In this section we show some exemplary evaluation of the result of the optimization.
# Calculate magnetic expectation values
Mag_Gates = [Sx, Sy, Sz]
def calc_magnetic(unitcell):
mag_result = []
for ti, t in enumerate(unitcell.get_unique_tensors()):
r = varipeps.expectation.one_site.calc_one_site_multi_gates(
t.tensor, t, Mag_Gates
)
mag_result += r
return mag_result
magnetic_exp_values = calc_magnetic(result.unitcell)We assume for our example that we are interested in the single-site spin expectation values. These could be used to analyse the z-magnetization or the staggered magnetization of our model at/near the ground state.
# Define some auxiliary data which should be stored along the final iPEPS unit cell
auxiliary_data = {
"best_energy": result.fun,
"best_run": result.best_run,
"magnetic_exp_values": magnetic_exp_values,
}
for k in sorted(result.max_trunc_error_list.keys()):
auxiliary_data[f"max_trunc_error_list_{k:d}"] = result.max_trunc_error_list[k]
auxiliary_data[f"step_energies_{k:d}"] = result.step_energies[k]
auxiliary_data[f"step_chi_{k:d}"] = result.step_chi[k]

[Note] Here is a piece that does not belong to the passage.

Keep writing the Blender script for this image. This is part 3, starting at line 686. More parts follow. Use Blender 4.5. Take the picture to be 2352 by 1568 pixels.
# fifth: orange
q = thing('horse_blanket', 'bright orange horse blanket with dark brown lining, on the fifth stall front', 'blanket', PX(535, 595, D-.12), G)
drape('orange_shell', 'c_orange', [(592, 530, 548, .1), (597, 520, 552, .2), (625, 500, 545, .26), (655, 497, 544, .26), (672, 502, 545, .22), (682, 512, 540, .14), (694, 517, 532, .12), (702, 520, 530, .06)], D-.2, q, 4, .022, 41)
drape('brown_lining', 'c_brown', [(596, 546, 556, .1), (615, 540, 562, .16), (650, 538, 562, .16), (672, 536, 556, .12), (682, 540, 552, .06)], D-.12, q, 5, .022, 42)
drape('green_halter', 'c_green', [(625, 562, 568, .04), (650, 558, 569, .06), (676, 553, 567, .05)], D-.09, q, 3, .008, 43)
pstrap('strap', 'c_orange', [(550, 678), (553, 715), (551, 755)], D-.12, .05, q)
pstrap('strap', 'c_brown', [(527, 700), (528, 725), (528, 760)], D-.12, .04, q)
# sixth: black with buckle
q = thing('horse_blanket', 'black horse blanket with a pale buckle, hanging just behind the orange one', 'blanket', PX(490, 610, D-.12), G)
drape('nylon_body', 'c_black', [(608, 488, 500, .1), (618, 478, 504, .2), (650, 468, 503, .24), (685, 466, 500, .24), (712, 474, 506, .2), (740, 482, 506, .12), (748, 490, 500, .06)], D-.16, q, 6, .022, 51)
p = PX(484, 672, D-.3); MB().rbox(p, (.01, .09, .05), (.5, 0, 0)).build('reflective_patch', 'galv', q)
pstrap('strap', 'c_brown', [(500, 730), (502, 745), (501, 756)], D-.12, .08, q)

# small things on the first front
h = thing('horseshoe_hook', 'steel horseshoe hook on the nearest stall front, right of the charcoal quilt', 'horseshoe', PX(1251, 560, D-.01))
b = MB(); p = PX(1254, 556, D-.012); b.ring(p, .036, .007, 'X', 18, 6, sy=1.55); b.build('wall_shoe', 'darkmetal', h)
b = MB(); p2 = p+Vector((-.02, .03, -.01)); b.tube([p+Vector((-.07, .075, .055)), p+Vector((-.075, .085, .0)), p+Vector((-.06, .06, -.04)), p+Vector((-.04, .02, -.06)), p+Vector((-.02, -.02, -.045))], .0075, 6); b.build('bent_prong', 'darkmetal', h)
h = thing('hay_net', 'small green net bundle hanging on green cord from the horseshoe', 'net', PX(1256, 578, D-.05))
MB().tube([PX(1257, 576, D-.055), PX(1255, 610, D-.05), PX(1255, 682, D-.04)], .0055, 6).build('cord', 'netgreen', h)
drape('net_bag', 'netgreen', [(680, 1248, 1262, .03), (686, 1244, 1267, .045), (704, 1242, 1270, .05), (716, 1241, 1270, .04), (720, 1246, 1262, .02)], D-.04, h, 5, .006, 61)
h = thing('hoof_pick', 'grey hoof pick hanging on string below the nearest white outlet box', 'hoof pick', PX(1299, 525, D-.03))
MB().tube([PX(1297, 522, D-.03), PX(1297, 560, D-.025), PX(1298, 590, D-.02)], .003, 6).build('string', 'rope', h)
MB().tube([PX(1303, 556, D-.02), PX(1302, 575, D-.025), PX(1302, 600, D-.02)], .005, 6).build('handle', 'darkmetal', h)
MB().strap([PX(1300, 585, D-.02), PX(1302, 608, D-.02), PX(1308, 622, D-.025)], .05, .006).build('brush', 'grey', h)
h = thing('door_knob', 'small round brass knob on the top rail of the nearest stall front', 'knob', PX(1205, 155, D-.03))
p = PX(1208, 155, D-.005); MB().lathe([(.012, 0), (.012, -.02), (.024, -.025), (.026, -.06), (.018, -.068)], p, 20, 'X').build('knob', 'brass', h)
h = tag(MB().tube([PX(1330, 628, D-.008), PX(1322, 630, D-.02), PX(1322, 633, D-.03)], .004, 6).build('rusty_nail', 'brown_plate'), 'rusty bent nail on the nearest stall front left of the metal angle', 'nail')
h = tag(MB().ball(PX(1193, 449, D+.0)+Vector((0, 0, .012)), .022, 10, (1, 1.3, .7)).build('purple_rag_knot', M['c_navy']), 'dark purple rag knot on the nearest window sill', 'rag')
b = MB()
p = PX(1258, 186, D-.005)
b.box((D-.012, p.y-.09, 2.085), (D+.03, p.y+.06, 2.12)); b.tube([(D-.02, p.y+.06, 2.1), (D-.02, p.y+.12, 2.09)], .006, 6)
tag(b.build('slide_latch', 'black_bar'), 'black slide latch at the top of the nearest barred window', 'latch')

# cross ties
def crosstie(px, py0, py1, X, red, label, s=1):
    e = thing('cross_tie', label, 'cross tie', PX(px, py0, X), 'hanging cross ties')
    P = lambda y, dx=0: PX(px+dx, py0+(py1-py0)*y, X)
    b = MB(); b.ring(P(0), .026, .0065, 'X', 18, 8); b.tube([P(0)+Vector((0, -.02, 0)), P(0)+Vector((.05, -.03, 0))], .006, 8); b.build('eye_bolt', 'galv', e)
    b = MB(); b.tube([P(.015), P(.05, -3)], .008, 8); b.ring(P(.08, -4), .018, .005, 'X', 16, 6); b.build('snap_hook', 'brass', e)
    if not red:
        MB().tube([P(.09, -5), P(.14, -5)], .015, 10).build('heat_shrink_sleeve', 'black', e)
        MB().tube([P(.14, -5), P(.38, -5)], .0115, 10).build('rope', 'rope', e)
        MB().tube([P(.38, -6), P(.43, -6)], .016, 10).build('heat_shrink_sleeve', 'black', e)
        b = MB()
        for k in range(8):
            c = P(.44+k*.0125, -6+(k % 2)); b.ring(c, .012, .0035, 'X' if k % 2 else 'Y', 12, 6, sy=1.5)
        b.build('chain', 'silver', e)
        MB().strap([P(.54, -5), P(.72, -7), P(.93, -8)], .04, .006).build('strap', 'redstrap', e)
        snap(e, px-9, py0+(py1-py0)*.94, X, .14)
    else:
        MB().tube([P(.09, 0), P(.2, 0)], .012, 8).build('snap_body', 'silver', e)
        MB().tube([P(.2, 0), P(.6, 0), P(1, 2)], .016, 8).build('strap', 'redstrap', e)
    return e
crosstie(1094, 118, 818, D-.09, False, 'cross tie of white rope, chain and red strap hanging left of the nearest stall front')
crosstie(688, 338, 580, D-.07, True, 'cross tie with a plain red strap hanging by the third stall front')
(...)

auxiliary_data[f"step_conv_{k:d}"] = result.step_conv[k]
auxiliary_data[f"step_runtime_{k:d}"] = result.step_runtime[k]
# save full iPEPS state
result.unitcell.save_to_file(
f"data/heisenberg_square_J_{J:d}_chiB_{chiB:d}_chiMax_{chiM:d}.hdf5",
auxiliary_data=auxiliary_data,
)Finally, we want to save the unit cell with the optimized tensors to a file for further analysis. The library allows to store the data directly into a HDF5 file along with user-supplied auxiliary data. Here, for example, we not only want to store the plain tensors but also the calculated energy, meta information from the optimization run (e.g. energy per step or the runtime per step) and the calculated magnetic expectation values. At a later examination of the results, these data can be easily loaded along with the tensors of the tensor network.